Integrated business planning (IBP) is in some ways the offspring of S&OP. Like S&OP, IBP is a process and also often a collection of software solutions. What differentiates IBP from S&OP is the scope of the inputs considered and the timeliness of the decision making. In S&OP the main decisions are around balancing the supply situation with the demand situation over a mid to long term strategic horizon. Decision making is generally periodic—monthly or weekly. In IBP the real-time immediate challenges within the supply chain are also included.  Re-planning decisions are taken on a daily basis in order to best resolve any issues on the ground right now. In IBP the concept of real-time monitoring and control of the as-is supply chain state with control tower visualizations of all the in progress shipments, inventory positions, customer orders, transfers etc. Is combined with the short, mid and long terms plans ahead to give a complete overview of the expected supply chain performance; historically; currently and in the near, mid and long term. Give the huge amounts of data this provides, automated decision making is a critical competency in IBP with sophisticated optimization and machine learning algorithms constantly reviewing the state of the supply chain on each and every update to see if the plans will still work well of if a change is needed. 

  • Logistics planning

Logistics is the glue that joins our global supply networks together.

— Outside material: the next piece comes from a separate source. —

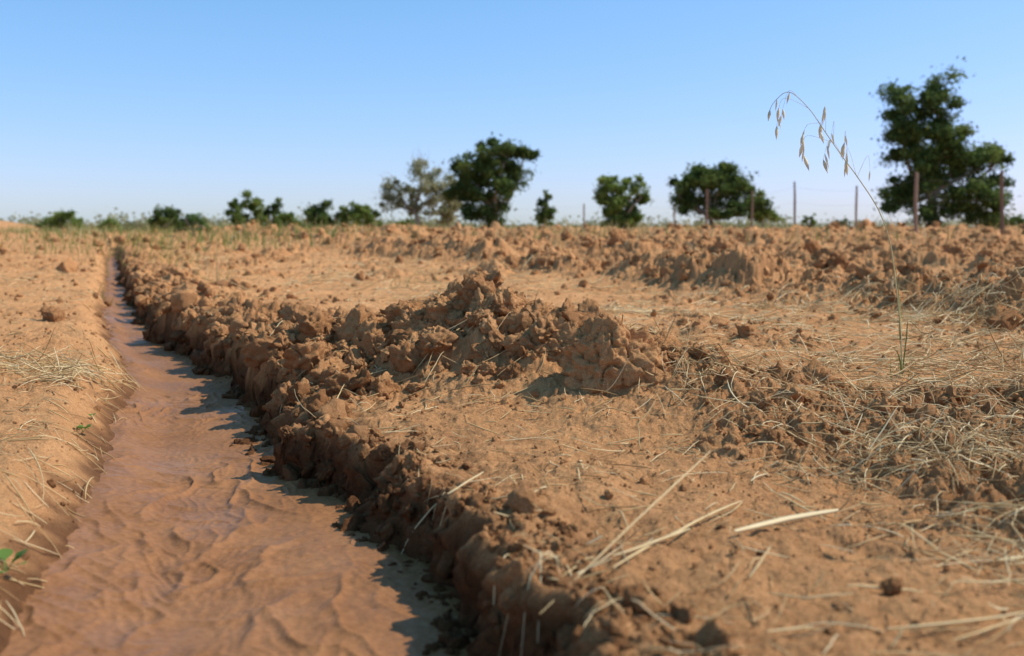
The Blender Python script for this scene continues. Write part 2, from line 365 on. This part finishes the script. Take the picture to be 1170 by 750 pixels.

Many if not all manufactures will make use of a multi modal logistics network of planes, trains & automobiles not forgetting ships of course. Which may include both their own fleet, 3rd party haulers, shipping agents, air freight booking, see freight booking, container ports and Freeports plus all the challenges and variable constraints of the road network, rail network, air network, shipping lines, port berths, takeoff and landing slots etc. Multi-Modal logistics planning solutions are designed to take all of these capabilities and constraints into consideration in a continuous time basis and work out the best way to move anything that needs to move either internally or externally. The objective is to first prepare the best plan to make this happen and then monitor and adjust those plans in real time when changes occur; for example re-routing trucks around traffic jams or switching to air fright from sea when a critical need arises.       

  • Workforce planning

No business can operate without its workforce and any company’s workforce is one of its greatest assets and resources. Like any other resource however, making efficient, fair and appropriate use of that asset given the continuing variations in demand and the need to supply can be a major challenge. Especially whilst enduring that all relevant labor laws are adhered to, holiday and rest days are respected, sickness is covered, training is planned for, skills are maintained, recruitment is planned and tasks are assigned in an equitable manner to those with the right skills to do it. Workforce planning is designed to plan ahead in terms of matching the workforce and skills mix required to meet the demand. Alongside looking at the day of operations to schedule and assign tasks to the right people, such that the work can be completed and as far as possible everyone is treated equally and has their preferences considered, whilst always ensuring that all the relevant working time regulations are followed.